Similarly, paddoboy & co are firm believers in GW's (gravitational waves) containing physically real momentum and energy, which again is a nonsense unless spacetime 'has substance'....And of course Einstein himself famously admitted that what SR banished, GR brought back via the back-door:
So, fact is GR IS an ether theory - just a DIFFERENT ether theory than the one being discussed currently. Hence your railing against ether theories rings hollow.
But back to your self-contradictory gaffe in #37, and misdirected 'defense' thereof in #39 above.

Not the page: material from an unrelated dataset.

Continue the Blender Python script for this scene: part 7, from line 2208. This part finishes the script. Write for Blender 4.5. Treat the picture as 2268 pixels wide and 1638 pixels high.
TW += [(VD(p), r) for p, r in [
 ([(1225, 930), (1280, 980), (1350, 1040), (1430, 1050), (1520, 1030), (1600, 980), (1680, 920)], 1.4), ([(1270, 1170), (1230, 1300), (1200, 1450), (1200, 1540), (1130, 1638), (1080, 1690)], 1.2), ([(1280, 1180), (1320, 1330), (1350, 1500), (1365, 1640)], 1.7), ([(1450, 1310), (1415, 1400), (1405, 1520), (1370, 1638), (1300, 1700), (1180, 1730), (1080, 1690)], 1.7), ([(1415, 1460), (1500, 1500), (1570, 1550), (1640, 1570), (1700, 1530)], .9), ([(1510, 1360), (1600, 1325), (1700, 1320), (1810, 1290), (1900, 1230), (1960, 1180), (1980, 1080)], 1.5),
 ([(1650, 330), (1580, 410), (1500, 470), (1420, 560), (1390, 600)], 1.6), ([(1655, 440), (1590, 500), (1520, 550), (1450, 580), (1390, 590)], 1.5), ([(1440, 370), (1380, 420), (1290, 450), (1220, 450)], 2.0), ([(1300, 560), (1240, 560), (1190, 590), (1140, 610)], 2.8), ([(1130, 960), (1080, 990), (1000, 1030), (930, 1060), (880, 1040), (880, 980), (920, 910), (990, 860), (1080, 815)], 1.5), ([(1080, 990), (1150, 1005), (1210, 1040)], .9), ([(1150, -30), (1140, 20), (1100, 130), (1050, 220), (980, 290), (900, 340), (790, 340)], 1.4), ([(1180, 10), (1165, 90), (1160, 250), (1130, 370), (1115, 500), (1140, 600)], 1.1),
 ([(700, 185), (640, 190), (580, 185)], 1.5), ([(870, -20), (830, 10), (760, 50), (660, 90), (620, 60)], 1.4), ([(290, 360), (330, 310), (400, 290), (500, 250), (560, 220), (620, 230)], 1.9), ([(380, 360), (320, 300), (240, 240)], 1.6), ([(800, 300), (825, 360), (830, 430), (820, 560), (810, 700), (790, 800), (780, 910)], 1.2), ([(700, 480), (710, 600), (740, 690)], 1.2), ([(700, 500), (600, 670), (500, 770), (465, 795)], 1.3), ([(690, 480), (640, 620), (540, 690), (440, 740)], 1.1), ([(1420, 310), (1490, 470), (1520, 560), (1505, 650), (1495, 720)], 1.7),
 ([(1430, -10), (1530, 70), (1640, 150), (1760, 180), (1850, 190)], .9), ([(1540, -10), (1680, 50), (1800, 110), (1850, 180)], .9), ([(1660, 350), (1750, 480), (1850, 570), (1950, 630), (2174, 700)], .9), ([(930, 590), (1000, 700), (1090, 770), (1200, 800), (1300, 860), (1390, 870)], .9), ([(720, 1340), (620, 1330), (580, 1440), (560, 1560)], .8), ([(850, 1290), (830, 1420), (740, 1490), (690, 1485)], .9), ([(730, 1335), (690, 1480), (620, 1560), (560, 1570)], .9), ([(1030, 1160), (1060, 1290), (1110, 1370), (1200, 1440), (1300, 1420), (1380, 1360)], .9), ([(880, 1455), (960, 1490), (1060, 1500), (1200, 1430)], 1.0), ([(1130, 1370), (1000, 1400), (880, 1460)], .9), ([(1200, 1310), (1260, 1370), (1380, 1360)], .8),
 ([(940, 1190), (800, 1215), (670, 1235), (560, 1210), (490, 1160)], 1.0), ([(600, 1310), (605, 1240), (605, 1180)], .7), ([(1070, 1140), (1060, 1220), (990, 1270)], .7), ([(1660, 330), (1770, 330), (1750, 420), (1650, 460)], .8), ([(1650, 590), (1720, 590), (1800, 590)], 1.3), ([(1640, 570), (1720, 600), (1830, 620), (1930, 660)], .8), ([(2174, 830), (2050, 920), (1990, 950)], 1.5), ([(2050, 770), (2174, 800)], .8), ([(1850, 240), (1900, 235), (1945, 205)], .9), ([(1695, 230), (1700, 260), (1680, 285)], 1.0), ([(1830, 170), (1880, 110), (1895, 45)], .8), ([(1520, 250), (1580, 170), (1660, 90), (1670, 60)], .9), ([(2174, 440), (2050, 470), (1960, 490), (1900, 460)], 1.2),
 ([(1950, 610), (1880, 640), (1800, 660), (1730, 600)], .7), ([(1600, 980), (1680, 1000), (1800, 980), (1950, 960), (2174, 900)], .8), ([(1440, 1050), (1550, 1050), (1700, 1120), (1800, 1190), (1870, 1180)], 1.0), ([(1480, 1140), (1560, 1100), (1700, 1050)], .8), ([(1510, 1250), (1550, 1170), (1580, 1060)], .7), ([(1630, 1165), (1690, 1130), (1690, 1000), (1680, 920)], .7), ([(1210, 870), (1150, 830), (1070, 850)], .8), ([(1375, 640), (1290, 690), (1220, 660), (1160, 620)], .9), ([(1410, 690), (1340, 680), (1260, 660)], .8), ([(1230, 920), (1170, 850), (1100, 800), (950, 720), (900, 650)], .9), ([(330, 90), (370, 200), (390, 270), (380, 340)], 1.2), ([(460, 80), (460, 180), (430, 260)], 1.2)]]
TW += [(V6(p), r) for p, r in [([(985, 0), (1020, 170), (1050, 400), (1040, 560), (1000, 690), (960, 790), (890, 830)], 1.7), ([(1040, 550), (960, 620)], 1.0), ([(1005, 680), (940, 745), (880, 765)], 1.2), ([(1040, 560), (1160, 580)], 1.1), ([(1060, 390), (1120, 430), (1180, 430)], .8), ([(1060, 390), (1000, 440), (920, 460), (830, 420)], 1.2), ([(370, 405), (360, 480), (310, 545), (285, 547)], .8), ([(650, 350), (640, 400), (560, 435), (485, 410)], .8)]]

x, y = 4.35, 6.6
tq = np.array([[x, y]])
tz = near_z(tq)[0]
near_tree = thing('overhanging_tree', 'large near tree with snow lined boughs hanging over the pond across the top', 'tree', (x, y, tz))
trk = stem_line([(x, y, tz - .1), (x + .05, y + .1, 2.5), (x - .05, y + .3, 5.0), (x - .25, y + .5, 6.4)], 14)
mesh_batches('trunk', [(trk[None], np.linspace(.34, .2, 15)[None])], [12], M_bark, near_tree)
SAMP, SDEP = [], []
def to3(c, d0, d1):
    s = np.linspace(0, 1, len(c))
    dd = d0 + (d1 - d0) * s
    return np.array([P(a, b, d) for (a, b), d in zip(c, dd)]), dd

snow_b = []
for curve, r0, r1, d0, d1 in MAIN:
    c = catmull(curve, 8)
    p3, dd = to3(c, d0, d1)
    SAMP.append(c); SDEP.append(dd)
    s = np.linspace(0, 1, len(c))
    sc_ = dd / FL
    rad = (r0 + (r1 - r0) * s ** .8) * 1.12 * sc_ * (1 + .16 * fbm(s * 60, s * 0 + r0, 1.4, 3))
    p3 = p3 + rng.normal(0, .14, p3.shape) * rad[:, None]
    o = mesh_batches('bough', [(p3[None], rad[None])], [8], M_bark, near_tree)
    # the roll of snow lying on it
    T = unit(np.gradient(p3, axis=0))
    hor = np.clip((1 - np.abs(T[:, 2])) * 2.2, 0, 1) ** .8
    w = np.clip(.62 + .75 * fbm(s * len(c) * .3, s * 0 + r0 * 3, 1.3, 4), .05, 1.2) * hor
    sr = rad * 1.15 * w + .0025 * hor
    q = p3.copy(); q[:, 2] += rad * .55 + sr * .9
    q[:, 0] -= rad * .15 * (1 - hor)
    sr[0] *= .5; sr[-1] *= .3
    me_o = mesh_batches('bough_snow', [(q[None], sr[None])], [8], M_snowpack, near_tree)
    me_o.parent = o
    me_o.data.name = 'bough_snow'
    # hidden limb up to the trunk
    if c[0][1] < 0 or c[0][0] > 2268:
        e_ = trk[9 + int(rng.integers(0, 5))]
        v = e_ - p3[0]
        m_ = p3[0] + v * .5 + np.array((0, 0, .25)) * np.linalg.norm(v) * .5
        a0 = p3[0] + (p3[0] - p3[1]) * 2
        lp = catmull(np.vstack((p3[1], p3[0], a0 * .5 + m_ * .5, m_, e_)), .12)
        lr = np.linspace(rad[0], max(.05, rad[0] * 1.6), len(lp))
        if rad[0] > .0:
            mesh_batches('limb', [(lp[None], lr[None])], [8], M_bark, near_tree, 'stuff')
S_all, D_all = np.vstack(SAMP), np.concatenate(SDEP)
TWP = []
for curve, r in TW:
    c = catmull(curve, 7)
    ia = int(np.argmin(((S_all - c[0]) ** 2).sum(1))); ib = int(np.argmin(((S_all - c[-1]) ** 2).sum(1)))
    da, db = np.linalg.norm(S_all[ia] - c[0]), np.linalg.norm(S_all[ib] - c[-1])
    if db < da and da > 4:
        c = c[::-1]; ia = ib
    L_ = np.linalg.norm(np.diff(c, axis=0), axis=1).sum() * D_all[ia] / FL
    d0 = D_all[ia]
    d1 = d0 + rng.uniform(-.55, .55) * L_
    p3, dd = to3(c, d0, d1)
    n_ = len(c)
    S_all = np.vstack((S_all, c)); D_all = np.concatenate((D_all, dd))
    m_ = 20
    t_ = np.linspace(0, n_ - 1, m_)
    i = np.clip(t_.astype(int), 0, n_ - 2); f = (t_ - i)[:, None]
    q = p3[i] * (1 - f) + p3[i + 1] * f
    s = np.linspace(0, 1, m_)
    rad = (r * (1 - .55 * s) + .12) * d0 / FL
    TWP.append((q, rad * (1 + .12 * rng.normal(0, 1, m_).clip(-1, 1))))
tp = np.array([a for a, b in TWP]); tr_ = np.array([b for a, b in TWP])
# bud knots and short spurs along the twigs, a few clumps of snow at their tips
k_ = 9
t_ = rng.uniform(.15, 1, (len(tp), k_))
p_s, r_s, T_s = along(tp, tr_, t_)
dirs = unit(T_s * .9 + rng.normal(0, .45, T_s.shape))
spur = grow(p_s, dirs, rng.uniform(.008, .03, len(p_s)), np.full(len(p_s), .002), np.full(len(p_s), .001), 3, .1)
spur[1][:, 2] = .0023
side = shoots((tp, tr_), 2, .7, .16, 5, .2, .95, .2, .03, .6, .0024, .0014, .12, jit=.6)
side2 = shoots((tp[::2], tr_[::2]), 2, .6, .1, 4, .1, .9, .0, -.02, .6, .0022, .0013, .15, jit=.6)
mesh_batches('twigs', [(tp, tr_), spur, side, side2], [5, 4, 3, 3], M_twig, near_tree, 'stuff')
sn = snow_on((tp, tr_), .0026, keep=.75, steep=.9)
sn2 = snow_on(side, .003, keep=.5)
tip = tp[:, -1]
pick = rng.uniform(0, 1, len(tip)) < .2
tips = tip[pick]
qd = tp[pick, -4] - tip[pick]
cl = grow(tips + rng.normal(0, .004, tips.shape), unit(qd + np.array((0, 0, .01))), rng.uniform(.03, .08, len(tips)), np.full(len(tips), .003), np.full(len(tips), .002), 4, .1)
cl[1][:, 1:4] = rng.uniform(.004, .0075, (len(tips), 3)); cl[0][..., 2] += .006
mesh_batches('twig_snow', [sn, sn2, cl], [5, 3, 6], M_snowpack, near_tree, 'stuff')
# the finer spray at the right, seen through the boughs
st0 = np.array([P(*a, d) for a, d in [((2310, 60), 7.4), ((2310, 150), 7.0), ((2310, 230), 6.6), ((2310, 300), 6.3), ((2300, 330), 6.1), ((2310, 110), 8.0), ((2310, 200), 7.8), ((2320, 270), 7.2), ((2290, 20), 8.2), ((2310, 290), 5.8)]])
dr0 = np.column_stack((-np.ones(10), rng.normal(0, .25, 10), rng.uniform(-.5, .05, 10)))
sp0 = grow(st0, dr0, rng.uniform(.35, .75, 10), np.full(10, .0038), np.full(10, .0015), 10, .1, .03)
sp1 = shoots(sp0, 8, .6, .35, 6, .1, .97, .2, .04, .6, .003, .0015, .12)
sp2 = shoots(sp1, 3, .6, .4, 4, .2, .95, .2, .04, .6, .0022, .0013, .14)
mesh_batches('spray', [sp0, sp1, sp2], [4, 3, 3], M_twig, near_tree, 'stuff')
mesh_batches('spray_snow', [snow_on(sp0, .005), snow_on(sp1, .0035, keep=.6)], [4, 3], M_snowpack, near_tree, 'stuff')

Evidently it escapes you that 'hovering forever' at an EH is totally incompatible with the notion of simultaneously 'redshifting and fading from view' as seen from a distant observer frame. Make up your mind!
And btw I have dealt with the contradictory aspects of Andrew Hamilton's (and e.g. Carlo Rovelli's) argument re 'focused GW's' elsewhere. GR contains various contradictions that experts either ignore or disagree amongst themselves over. That's just fact.